Which lines contain the word "Python"? Return each of them as written.

■ Task inputs ■
========

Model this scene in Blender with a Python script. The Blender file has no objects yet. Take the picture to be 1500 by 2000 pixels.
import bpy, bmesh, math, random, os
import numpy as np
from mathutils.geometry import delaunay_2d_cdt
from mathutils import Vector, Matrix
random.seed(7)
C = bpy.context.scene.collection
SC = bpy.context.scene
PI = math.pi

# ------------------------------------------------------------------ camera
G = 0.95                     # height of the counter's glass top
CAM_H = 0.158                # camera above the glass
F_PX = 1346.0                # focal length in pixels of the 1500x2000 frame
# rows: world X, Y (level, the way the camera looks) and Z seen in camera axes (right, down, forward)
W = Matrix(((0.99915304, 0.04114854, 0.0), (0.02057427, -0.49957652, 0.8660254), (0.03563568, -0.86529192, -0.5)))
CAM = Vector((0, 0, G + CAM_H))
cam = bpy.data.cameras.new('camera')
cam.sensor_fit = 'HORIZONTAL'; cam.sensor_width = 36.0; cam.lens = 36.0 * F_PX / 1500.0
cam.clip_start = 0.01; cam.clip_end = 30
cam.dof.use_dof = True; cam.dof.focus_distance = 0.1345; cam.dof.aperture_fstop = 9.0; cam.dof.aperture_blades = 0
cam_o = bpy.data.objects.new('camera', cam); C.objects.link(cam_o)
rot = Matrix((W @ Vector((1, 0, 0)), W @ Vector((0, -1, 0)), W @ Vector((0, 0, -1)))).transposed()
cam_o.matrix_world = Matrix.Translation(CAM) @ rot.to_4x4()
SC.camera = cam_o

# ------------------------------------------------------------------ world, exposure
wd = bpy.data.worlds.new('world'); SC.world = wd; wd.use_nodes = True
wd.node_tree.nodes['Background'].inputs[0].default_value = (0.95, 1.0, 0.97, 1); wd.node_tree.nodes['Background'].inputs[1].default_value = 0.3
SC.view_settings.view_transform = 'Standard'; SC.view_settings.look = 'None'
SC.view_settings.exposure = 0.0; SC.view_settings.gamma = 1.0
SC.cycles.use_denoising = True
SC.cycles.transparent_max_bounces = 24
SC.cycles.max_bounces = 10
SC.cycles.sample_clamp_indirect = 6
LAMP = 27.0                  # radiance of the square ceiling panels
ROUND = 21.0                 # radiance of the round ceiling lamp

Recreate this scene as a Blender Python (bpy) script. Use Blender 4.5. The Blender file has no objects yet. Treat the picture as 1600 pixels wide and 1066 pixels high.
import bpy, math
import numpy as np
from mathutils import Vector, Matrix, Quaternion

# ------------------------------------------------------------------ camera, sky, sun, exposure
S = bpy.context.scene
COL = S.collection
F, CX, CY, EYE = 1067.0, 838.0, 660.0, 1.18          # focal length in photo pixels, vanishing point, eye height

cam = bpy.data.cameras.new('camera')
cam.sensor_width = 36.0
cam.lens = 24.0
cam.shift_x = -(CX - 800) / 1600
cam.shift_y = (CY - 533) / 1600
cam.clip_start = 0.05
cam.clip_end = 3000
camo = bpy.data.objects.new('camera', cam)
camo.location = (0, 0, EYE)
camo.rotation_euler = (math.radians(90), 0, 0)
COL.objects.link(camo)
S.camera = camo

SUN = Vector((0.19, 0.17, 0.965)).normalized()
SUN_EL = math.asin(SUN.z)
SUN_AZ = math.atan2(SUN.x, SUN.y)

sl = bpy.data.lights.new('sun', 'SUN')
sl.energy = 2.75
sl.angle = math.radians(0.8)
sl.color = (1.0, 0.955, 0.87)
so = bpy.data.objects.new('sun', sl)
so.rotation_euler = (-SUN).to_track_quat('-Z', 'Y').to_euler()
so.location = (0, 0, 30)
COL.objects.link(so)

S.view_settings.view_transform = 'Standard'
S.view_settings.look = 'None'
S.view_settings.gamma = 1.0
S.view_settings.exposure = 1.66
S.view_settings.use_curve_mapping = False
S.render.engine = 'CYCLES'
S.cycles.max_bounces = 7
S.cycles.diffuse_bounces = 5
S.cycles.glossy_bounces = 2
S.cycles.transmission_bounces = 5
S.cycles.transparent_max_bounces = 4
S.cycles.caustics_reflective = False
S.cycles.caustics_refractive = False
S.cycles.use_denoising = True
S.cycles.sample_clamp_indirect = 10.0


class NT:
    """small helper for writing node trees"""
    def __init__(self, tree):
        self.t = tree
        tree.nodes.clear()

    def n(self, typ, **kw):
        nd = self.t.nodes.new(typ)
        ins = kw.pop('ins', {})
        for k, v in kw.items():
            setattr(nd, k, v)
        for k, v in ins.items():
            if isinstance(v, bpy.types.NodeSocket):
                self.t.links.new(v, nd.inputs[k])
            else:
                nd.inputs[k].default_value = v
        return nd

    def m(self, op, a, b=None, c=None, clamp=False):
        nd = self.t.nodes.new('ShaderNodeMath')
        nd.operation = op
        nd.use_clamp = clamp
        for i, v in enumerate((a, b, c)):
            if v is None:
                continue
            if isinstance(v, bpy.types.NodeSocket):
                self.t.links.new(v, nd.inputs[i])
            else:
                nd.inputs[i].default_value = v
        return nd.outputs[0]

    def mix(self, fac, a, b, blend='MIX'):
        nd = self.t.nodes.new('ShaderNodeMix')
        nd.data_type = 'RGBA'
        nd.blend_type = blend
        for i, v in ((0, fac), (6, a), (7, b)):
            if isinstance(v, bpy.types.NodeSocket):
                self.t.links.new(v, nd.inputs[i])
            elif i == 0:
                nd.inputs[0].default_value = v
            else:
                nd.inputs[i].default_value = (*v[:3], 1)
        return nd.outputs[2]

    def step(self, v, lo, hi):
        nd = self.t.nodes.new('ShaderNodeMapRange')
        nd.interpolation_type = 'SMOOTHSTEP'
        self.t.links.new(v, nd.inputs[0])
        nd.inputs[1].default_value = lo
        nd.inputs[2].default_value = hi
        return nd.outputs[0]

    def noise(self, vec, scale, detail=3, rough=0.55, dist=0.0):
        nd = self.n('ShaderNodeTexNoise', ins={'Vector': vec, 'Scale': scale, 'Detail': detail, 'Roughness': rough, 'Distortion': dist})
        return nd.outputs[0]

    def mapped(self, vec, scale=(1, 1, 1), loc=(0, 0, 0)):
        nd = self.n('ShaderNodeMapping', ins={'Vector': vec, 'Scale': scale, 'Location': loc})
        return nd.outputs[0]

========

■ Correct response ■
Model this scene in Blender with a Python script. The Blender file has no objects yet. Take the picture to be 1500 by 2000 pixels.
Recreate this scene as a Blender Python (bpy) script. Use Blender 4.5. The Blender file has no objects yet. Treat the picture as 1600 pixels wide and 1066 pixels high.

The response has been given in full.